Anyway, the day before Memorial Day was a good day for our favorite drivers. I'm the IRL guy and cheer for team Penske, as any good Reading native should (although it's heresy up here in Andretti country). Castroneves dropped out in an accident before the halfway point. Hornish got himself a black flag for driving in the pit with the fuel nozzle attached to the car. Alcohol spurted everywhere. Chaos erupted. Water flew all over (the alcohol fuel burns clear and smokeless). But Hornish was running fast and came out in the top four by the restart with ten laps remaining. After passing Michael Andretti he tried for a pass on Marco Andretti and missed, but after dropping back, far enough that I gave up on it, he managed to come around Marco on the final straight to win. I did the Happy Belly Dance.
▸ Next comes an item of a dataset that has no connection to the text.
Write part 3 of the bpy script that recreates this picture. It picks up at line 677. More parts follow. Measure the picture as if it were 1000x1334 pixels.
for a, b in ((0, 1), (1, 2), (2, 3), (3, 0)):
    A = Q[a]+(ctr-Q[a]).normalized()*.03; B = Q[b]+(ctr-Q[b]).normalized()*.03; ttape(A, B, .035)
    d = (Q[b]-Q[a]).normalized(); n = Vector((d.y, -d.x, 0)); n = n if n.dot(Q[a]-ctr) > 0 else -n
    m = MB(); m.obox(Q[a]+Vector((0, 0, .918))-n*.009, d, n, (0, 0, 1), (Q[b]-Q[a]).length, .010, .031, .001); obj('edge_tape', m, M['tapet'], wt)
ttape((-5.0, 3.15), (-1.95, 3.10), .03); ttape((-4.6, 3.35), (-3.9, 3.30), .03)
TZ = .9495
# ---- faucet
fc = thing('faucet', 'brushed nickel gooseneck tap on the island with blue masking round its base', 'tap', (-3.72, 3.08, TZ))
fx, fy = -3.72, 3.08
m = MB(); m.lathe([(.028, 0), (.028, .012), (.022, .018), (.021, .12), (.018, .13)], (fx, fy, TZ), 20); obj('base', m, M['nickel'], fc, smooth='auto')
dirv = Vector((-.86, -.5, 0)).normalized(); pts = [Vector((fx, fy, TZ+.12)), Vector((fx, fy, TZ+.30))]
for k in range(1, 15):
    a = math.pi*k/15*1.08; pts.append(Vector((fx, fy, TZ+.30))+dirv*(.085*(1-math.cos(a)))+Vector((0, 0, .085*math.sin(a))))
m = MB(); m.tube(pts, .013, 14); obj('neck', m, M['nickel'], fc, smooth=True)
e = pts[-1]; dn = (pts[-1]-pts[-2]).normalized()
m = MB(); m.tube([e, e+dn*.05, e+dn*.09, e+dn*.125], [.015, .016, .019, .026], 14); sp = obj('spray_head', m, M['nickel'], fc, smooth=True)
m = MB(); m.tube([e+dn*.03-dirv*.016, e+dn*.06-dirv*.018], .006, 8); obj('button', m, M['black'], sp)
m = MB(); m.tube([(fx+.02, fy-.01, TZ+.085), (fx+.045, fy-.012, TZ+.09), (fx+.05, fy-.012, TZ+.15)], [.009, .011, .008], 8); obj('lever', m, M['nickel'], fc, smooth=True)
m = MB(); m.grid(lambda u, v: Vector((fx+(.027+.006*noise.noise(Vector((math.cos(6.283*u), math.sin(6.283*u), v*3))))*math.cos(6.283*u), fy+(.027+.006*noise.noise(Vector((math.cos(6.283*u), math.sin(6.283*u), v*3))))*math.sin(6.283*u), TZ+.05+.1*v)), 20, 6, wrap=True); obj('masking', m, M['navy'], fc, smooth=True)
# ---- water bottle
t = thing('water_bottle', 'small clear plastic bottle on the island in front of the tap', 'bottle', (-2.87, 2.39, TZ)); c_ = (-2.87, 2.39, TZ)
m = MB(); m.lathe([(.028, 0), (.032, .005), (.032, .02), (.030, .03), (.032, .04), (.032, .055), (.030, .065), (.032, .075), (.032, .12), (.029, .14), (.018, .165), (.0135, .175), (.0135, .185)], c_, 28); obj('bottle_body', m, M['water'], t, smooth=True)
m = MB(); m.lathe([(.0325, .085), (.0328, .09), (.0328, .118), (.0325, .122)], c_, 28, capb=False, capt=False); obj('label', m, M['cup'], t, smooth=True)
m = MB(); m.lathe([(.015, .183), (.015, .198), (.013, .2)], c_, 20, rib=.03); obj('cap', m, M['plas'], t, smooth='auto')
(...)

NASCAR confuses me a little more and I wasn't exactly watching that race. There's this hunk named Kasey Khane that my sister keeps track of, and he won the Coca-Cola 600. My sister didn't want to do the Happy Belly Dance, so I did it for her. I don't think I've done the Happy Belly Dance since Castroneves and de Ferran were 1-2 in the Indy 500 a few years back. Sucks to be an auto racing fan without cable.

Oh, to actually see the Michigan Indy 400 live! How happy that would make me I cannot express. I mean, it's not like I can go to Nazareth anymore. (I was only there once, though, for a NASCAR Busch race. The year I was going to go to the IRL race and then didn't I would have been Happy Belly Dancing.)
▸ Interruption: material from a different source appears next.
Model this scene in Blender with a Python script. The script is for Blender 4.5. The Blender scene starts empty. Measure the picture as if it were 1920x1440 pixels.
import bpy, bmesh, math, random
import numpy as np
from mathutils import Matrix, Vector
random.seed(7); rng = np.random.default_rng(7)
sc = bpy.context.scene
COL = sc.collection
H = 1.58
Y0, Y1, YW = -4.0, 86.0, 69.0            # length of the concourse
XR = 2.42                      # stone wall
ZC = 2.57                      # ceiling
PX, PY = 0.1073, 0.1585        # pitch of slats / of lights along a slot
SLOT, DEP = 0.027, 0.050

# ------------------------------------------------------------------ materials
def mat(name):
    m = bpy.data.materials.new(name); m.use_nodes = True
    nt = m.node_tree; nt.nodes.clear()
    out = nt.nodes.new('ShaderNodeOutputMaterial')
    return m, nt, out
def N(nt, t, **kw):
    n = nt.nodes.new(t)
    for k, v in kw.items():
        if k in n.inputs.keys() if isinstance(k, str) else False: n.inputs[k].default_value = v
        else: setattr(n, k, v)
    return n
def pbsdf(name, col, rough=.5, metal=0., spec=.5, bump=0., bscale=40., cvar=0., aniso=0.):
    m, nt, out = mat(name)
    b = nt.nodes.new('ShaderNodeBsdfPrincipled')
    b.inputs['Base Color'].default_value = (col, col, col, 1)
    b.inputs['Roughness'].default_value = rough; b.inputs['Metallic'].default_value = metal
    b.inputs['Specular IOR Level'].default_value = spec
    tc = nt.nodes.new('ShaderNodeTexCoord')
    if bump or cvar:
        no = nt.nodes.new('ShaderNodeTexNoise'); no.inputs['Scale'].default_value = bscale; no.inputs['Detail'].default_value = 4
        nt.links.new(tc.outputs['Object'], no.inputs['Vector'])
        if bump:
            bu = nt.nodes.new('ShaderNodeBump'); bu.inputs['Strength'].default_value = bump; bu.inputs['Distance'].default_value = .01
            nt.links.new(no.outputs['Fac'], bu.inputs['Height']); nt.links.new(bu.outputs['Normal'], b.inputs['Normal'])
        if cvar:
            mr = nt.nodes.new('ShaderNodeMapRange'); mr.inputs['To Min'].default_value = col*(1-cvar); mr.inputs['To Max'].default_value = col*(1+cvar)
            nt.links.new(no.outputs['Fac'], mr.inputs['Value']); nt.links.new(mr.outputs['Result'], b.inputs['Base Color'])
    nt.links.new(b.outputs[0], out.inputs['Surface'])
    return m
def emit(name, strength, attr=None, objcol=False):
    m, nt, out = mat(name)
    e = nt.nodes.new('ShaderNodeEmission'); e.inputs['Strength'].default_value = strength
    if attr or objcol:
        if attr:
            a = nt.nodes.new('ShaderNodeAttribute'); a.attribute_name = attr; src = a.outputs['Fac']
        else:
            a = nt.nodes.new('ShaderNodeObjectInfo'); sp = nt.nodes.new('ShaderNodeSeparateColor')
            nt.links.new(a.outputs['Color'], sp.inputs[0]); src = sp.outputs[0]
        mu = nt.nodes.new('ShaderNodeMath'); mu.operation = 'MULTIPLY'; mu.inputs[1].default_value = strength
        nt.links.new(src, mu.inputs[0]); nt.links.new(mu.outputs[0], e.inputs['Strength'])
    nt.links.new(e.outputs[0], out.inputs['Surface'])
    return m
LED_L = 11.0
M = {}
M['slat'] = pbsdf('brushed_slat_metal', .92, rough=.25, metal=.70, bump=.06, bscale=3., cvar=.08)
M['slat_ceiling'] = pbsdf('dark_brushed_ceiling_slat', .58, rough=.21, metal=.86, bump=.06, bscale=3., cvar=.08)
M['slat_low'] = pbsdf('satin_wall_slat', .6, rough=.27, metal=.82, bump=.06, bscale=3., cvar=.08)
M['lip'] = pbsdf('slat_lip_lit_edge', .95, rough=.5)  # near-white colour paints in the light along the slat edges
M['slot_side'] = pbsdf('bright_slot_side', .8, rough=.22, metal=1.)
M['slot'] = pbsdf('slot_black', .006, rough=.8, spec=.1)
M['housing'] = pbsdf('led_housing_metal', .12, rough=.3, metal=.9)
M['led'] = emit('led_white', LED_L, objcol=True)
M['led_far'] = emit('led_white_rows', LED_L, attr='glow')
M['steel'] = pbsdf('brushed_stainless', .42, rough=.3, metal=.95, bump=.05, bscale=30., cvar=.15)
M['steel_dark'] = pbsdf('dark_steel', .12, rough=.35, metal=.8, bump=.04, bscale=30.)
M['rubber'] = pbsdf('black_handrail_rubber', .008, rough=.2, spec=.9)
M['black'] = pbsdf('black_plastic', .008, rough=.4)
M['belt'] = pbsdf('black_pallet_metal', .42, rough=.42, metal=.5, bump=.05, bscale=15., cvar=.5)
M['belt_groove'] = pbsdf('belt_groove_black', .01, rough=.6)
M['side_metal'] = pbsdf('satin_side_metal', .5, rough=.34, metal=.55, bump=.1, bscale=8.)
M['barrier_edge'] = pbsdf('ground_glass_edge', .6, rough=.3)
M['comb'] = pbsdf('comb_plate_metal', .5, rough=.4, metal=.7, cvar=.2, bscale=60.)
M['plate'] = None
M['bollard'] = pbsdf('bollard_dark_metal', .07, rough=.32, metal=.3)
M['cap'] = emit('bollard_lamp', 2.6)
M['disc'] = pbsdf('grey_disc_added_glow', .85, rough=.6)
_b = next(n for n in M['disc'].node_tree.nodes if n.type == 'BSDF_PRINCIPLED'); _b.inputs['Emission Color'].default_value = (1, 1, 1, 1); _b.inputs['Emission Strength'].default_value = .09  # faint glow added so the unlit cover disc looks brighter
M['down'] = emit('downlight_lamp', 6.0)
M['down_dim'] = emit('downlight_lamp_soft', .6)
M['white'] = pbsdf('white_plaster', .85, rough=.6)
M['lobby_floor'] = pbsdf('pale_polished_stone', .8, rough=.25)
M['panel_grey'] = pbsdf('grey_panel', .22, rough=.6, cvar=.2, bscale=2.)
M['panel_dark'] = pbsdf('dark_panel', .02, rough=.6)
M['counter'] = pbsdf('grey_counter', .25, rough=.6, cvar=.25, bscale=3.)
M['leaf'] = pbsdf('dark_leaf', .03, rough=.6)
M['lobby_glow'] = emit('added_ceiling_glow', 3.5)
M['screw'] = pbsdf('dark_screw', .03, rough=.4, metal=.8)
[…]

I'll just sneak in here that I'm finally reading Roger's Version by John Updike. I just finished my fourth pass through The Sum of All Fears, my favorite Tom Clancy novel and one that anyone who saw the awful movie by the same name that was "adapted" form the book should read, to see how good the movie could have been. I have an itch to read Debt of Honor again now, and I've never in the past ten years lost my tiny urge to re-read The Cardinal of the Kremlin. Tom Clancy comes up because I think I've read 12 of his books and now I'm on my 11th Updike book, which means that I need to give Updike some more time. Of course, Tom Clancy may have another Ryan book coming out at the end of the summer, adn I still haven't read Teeth of the Tiger. I also need to finish The Cult of Personality Testing and something else that I was workign on but never finished... what was that? I'll figure it out.